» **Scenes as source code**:
────
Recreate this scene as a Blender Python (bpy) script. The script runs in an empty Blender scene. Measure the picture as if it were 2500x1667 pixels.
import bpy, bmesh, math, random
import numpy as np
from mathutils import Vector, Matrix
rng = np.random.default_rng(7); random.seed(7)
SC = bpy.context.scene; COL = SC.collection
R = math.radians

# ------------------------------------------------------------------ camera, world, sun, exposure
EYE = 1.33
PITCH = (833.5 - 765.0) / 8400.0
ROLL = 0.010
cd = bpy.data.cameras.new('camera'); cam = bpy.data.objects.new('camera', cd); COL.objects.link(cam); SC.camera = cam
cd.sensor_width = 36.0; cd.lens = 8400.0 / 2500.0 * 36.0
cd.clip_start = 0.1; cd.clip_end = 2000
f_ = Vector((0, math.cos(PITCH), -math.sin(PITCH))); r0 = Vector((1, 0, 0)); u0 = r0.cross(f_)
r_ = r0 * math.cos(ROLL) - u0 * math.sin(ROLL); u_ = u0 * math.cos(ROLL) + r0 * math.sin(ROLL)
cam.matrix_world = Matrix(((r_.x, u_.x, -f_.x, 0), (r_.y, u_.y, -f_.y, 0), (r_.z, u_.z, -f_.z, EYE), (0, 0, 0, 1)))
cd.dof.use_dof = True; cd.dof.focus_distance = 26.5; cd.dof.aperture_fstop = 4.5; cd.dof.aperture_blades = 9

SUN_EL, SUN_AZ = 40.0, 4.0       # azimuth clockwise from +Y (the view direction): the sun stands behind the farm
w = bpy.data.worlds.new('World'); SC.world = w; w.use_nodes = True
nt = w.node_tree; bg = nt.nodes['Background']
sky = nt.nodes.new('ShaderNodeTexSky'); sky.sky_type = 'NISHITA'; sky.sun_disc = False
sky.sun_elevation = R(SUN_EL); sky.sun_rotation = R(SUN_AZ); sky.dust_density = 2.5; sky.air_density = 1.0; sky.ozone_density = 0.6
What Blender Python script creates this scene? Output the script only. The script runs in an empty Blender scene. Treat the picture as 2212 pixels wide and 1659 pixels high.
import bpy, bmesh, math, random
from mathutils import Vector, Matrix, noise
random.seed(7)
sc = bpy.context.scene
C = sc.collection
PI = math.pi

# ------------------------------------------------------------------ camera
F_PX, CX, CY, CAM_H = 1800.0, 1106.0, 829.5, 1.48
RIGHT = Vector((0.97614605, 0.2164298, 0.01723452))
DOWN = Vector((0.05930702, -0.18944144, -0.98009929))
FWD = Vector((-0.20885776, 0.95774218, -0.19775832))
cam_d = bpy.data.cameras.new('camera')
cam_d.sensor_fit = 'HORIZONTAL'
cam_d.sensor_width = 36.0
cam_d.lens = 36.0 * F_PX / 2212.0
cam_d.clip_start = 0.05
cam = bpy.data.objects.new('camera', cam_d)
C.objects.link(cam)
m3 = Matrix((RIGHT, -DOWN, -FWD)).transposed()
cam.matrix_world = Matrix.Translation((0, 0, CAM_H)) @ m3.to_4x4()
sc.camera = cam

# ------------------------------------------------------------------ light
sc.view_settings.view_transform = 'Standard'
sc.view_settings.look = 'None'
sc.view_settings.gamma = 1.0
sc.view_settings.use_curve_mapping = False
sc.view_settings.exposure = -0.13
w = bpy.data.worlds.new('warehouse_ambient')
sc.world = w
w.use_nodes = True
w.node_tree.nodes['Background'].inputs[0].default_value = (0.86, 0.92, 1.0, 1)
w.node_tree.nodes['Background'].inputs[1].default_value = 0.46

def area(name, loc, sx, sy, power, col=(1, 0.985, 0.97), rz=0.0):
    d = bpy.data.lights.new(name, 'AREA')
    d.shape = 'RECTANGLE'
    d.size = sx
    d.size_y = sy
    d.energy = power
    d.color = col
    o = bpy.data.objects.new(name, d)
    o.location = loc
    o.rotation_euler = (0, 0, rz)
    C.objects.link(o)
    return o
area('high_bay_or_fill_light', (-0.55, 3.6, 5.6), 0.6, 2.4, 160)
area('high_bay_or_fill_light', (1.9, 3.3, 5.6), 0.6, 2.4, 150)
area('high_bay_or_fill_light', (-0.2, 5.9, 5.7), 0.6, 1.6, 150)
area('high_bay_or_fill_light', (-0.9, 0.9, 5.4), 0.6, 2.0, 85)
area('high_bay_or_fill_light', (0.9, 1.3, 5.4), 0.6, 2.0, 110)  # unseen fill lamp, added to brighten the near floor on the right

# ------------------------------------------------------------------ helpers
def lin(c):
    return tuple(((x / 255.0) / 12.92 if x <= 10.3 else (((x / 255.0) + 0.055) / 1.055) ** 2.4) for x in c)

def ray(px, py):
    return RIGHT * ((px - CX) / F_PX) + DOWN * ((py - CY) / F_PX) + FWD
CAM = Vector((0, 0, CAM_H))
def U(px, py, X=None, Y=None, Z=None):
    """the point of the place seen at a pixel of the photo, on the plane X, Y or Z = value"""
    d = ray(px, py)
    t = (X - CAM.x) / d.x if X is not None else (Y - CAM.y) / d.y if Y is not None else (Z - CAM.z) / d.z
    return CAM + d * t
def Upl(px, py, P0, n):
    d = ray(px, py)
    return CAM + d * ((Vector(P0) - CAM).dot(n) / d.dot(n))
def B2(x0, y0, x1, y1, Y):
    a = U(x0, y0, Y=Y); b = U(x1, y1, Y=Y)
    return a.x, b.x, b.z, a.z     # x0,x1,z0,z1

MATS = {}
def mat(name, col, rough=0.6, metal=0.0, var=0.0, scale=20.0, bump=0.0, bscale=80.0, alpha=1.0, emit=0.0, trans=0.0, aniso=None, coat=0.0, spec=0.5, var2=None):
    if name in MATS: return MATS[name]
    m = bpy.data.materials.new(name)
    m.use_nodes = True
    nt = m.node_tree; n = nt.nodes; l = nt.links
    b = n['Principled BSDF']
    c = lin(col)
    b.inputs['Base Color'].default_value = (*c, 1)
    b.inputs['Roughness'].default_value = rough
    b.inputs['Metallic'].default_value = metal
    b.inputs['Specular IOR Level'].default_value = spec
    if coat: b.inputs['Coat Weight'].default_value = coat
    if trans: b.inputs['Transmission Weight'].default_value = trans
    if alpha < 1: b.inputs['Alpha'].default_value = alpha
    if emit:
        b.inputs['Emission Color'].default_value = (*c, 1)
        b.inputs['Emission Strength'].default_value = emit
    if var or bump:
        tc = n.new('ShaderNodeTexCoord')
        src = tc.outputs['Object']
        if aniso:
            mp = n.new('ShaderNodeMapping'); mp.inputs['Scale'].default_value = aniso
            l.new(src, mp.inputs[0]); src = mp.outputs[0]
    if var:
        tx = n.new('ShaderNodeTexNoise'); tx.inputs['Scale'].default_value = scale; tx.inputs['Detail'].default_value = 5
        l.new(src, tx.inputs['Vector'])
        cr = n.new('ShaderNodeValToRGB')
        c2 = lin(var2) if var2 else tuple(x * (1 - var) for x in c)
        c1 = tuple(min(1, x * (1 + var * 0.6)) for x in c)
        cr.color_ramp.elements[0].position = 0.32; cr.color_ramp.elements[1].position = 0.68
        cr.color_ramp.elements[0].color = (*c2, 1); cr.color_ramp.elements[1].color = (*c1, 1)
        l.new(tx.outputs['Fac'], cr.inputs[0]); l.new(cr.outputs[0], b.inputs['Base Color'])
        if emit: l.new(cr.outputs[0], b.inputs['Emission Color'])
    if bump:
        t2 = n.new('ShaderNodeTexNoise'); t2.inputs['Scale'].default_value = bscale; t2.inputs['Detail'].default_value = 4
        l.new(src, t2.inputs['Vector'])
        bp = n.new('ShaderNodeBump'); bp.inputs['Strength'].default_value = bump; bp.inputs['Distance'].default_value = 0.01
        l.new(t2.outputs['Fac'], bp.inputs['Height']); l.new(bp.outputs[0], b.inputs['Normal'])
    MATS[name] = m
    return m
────
» **SET EXERCISE**:
Repeat exactly the lines from the one that contains "What Blender Python" through the one that contains "PI = math.pi", and only those.

» **OUTPUT**:
What Blender Python script creates this scene? Output the script only. The script runs in an empty Blender scene. Treat the picture as 2212 pixels wide and 1659 pixels high.
import bpy, bmesh, math, random
from mathutils import Vector, Matrix, noise
random.seed(7)
sc = bpy.context.scene
C = sc.collection
PI = math.pi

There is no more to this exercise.